Dwudziestoletnia historia Centrum Handlowego Manhattan zmierza do końca
Centrum Handlowe Manhattan położone u zbiegu alei Grunwaldzkiej i ulic Jaśkowa Dolina i partyzantów we Wrzeszczu zostało otwarte niemal równo 20 lat temu, wiosną 2004. Była to dopiero trzecia galeria handlowa w Gdańsku, a jej otwarcie miało charakter wydarzenia towarzyskiego, w którym – oprócz prezydenta miasta Pawła Adamowicza uczestniczyły takie postacie jak były premier Jan Krzysztof Bielecki, Danuta Wałęsa, a nawet ks. Henryk Jankowski i Dariusz Michalczewski, właściciel znajdującej się tam siłowni Tiger Gym.
Elegancki ośmiokondygnacyjny budynek (trzy kondygnacje schowano pod ziemią) zastąpił popularne, acz przaśne targowisko miejskie nazywane przekornie Manhattanem. Projekt gmachu, autorstwa Wojciecha Targowskiego, Antoniego Taraszkiewicza i Piotra Mazura, został wyróżniony przez Stowarzyszenie Architektów Polskich.

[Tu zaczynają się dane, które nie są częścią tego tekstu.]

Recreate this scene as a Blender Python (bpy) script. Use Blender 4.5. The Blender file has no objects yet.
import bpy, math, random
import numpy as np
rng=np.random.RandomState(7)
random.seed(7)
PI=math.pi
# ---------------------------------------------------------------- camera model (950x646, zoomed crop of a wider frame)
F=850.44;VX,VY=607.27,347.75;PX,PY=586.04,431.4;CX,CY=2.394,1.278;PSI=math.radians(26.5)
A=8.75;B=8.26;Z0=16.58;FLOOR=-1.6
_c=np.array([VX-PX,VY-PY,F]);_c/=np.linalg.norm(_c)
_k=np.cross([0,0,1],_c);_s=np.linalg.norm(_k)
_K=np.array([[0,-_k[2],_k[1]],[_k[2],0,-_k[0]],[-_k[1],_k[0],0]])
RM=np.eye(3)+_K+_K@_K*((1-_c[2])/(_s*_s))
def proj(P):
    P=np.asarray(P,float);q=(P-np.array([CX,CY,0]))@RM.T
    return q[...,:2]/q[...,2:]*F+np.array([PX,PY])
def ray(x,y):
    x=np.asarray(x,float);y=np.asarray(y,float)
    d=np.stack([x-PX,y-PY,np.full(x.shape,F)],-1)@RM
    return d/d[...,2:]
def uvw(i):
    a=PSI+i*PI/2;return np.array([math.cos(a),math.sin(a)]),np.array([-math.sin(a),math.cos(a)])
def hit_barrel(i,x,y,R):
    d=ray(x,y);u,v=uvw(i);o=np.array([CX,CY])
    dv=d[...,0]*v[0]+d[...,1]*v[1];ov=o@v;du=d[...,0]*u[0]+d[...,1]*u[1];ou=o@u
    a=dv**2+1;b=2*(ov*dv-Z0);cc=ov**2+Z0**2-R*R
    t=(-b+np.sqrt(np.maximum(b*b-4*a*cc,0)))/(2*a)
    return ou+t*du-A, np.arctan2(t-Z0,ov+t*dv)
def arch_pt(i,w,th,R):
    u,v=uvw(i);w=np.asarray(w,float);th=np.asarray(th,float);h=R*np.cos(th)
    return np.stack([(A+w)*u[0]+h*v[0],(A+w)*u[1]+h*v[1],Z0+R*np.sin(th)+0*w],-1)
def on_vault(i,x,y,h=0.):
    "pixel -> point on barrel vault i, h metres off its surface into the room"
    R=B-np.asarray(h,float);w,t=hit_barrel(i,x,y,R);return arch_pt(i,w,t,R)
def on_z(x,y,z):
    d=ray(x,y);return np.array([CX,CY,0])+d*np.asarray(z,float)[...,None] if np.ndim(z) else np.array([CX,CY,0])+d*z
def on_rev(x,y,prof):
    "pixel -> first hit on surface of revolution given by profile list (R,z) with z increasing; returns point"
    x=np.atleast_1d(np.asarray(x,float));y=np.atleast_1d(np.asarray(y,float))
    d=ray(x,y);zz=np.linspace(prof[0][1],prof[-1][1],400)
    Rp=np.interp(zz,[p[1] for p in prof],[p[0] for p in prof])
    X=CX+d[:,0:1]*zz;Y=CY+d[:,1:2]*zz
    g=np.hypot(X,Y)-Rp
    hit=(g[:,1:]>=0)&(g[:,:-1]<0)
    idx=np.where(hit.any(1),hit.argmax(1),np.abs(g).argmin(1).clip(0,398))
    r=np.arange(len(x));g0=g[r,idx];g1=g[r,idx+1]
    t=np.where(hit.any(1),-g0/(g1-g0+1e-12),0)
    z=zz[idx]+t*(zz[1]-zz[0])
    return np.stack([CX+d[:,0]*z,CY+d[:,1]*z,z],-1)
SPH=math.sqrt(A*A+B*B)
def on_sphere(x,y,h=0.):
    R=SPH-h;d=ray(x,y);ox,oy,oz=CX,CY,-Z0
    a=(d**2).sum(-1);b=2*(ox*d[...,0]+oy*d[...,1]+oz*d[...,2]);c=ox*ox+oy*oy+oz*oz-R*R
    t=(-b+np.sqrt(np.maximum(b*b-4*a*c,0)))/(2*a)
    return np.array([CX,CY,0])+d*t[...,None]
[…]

Otwarcie trzy lata później dwukrotnie większej Galerii Bałtyckiej zmieniło nieco charakter Manhattanu z handlowego na bardziej usługowy, a nawet kulturalno oświatowy. Jednymi z jej najważniejszych najemców są bowiem mediateka oraz Gdańska Szkoła Artystyczna. Położone w miejscu, które przed wojną pełniło rolę wrzeszczańskiego rynku, centrum wyrosło do rangi ważnego ośrodka społecznego w dzielnicy.

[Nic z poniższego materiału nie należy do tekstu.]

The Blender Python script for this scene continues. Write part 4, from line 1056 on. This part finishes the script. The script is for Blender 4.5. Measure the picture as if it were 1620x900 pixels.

O tym, że właściciel Manhattanu, spółka Cordia Managment Poland, należąca do węgierskiego funduszu Futureal, chce go zburzyć i postawić tam budynek mieszkalny zaczęto mówić dwa lata temu. Jednak dopiero pojawiające się w internecie wizualizacje z przytłaczającym wysokościowcem, kilka razy przewyższającym nieodległy kościół pw. św. Piotra i Pawła, wywołały u mieszkańców centrum Wrzeszcza irytację przemieszaną z popłochem. Jak budowa takiego kolosa wpłynie na konstrukcje stojących wokół, niekiedy jeszcze XIX-wiecznych budynków? Na ile zwiększy się ruch w okolicy, gdzie w godzinach szczytu tworzą się uciążliwe korki? Co z zacienieniem? Zielenią? Przewiewem?

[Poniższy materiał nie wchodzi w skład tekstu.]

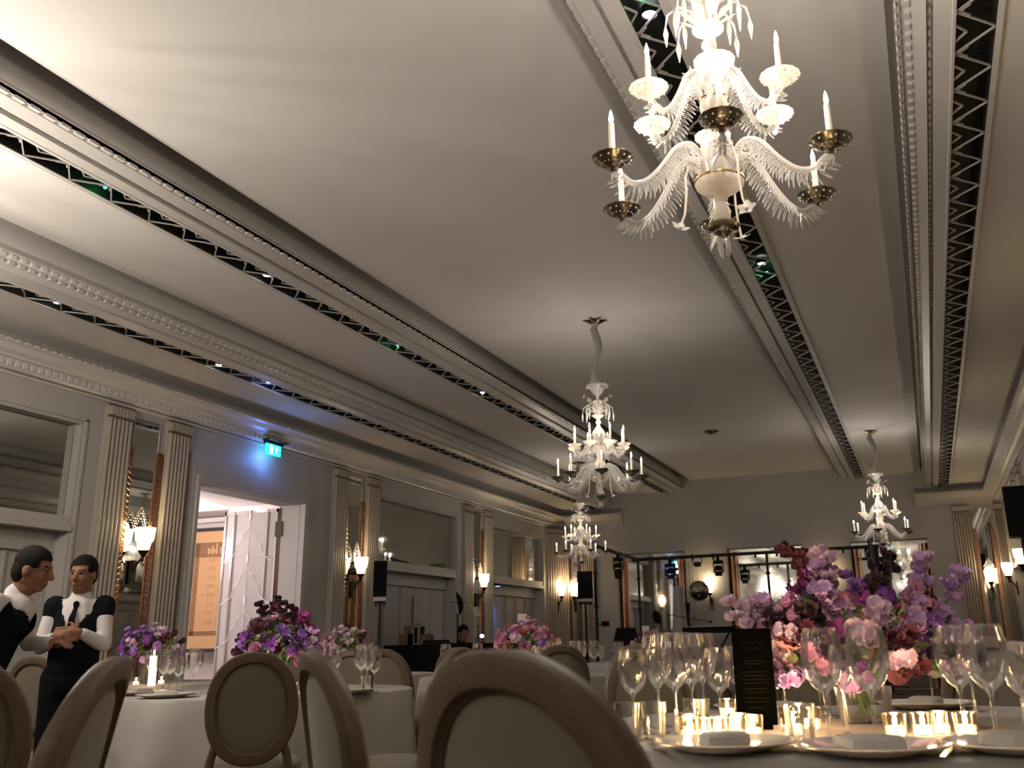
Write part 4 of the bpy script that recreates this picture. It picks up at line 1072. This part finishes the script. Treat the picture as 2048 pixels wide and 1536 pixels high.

Nic zatem dziwnego, że w czwartek 13 czerwca w Bibliotece Manhattan na spotkaniu dotyczącym przyszłości centrum stawiła się liczna grupa mieszkańców Wrzeszcza. Ku ich rozczarowaniu, poza przedstawicielką Biura Architekta Miasta nie było nikogo reprezentującego władze Gdańska. To dało asumpt do przypuszczeń, że radni i prezydent zamiast walczyć o interes mieszkańców, stoją po dewelopera. Dopytywano się o miejscowy plan zagospodarowania przestrzennego, który mógłby skutecznie okiełznać zapędy inwestora (120 metrów wysokości w najwyższym punkcie, 780 mieszkań). Padł nawet głos zachęcający do nękania prezydent Dulkiewicz komentarzami a propos Manhattanu pod jej postami w mediach społecznościowych.
Sprawa, tym razem w obecności włodarzy i radnych, powróciła podczas ubiegłotygodniowej sesji absolutoryjnej Rady Miasta Gdańska. O obawach mieszkańców w dyskusji nad Raportem o stanie miasta, mówiła Agnieszka Wąsowska-Telęga z partii Razem. W odpowiedzi wiceprezydent ds zrównoważonego rozwoju i inwestycji Piotr Grzelak zapewnił, że nie ma możliwości by w miejscu Manhattanu powstał budynek wyższy niż 30 metrów. Obiecał też, że w przyszłym miejscowym planie zagospodarowania przestrzennego miasto zabezpieczy funkcję usługową dla tego terenu.
Czy to oznacza, że tak czy siak los obecnego Manhattanu jest przesądzony? Raczej tak. Zarówno teren, jak i budynek są własnością prywatną. Teoretycznie miasto mogłoby narzucić takie warunki w planie miejscowym, by nie opłacało się budować w tym miejscu nic nowego, ale w tej sytuacji właściciel mógłby po prostu zamknąć budynek, jak to ma miejsce w przypadku części kinowej „Krewetki” w Śródmieściu.